In un volume antologico dedicato a storie incentrate sul tema del compromesso, Andrea De Franco racconta quello per eccellenza della storia della letteratura, e lo fa con il suo segno piccolino (prendo a prestito su (pre)cauzione l’aggettivo qualificativo applicato dalla mia ricorrente cliente che descriverva (eh sì, perché ci vuole anche una briosa verve per dire certe cose: bisogna saperle pronunciare, mica tutti.) in dettaglio il modello desiderato di tovagliato da cm. 140: «Lo volevo con un colore piccolino. Ma non ce l’hai più, quelle con il colore piccolino?». E come darle torto? Chi non desidera accomodare prelibate pietanze sul proprio desco accogliendole con le tonalità meno ingombranti possibile? Piccoline, quindi, va senza dirlo.).
La triplice striscia di ognuna delle nove tavole su cui si sviluppano le infauste (ehm.) vicende della protagonista, prima della decima, conclusiva ed efferata splash-page finale, non è suddivisa in singole vignette ma si apre nello spazio aperto orizzontale da sinistra verso destra che, oltre a richiamare illustri precedenti (dalle grotte di Lascaux ai geroglifici egiziani, come rinfresco da doveroso ripasso della sempre attuale lezione di Scott McCloud, non tralasciando i crostini al formaggio di Winsor McCay, appetizer ideali per un rinfresco, a patto di non invitare Hank McCoy che quello è una Bestia, sai già in anteprima, anzi in antepasto, che si mangia tutto lui.) lascia libero sviluppo alle forme cangianti dei personaggi: nelle loro imprevedibili evoluzioni (o devoluzioni) li vediamo ondeggiare, (ri)flettersi, espandersi, trasformarsi come dei novelli Barbapapà, scaturiti questa volta non dalla morbida sinuosa dolcezza allo zucchero filato di Tison & Taylor, ma da una acuminata penna a sfera, brandita con l’illuminata sfrenata libertà a cui ci ha viziati da decenni il Dottor Pira.

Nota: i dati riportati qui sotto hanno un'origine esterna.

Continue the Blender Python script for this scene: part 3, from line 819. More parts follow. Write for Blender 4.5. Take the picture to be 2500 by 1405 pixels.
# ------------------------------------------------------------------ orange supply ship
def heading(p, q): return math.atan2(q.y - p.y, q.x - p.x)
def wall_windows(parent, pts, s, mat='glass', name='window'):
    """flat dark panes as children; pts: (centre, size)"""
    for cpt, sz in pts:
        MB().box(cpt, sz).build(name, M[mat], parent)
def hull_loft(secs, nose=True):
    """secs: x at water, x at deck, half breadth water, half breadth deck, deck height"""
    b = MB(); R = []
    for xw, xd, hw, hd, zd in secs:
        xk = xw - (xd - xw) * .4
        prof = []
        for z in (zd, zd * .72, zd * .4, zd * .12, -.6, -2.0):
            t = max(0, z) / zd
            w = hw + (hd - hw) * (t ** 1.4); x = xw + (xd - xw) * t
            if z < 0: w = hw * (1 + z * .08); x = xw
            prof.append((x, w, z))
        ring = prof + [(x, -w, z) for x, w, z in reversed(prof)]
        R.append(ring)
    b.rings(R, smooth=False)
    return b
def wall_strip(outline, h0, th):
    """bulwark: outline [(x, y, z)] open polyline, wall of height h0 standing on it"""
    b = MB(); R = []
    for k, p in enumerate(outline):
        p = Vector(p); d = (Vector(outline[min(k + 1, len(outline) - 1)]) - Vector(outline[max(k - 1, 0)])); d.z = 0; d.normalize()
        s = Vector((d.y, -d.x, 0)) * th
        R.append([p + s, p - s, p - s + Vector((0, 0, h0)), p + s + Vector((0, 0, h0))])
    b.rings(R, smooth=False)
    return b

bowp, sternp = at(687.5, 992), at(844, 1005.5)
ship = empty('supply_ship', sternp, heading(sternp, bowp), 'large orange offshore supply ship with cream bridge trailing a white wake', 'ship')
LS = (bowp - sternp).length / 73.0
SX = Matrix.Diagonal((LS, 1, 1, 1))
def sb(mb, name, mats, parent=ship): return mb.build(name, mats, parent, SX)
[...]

Fausta trascina con sé, ad ogni appesantito e male accolto risveglio, le ansie congenite e le preoccupazioni spicciole (la carenza di (s)piccioli, ad esempio) dell’uomo moderno (?!) e prova a risol(le)ve(/a)rsi grazie al più elementare dei numeri condivisi attraverso l’appendice telefonica che non manca (or)mai in nessuna tasca, dalle più floride a quelle così così. L’offerta è allettante e conveniente: chi non baratterebbe un po’ di amore per tutto il resto?
Nell’esplosiva e concitata sequenza definitiva, previa ad una rinascita degna come massimo di Miller/Mazzucchelli, la nostra cara contraente il Patto di cui sopra, (le) si apre la patta (ehm.) e prende in (doppia) Mano (eh, vedi. Inutile che dici: «Ma, nooo!». Miller centra sempre. Tipo Bullseye, ti ricordi?) la situazione impugnando il problema ed estirpandolo alla radice. A noi astanti, memori nelle orecchie di Gino Paoli (che in fondo tutto si svolge in una stanza), potrebbe sembrare un organo (è un organo) che vibra per noi e per Lei, su nell’immensità del cielo. Ecco ora, dopo un Bloodbath all’altezza (una ventina buona di centimetri, si direbbe, da qui) del suo creatore Peter David, non vibra più. Ma meglio, no? Tutti quei trillini molto notificanti e poco edificanti, alla lunga, infastidiscono.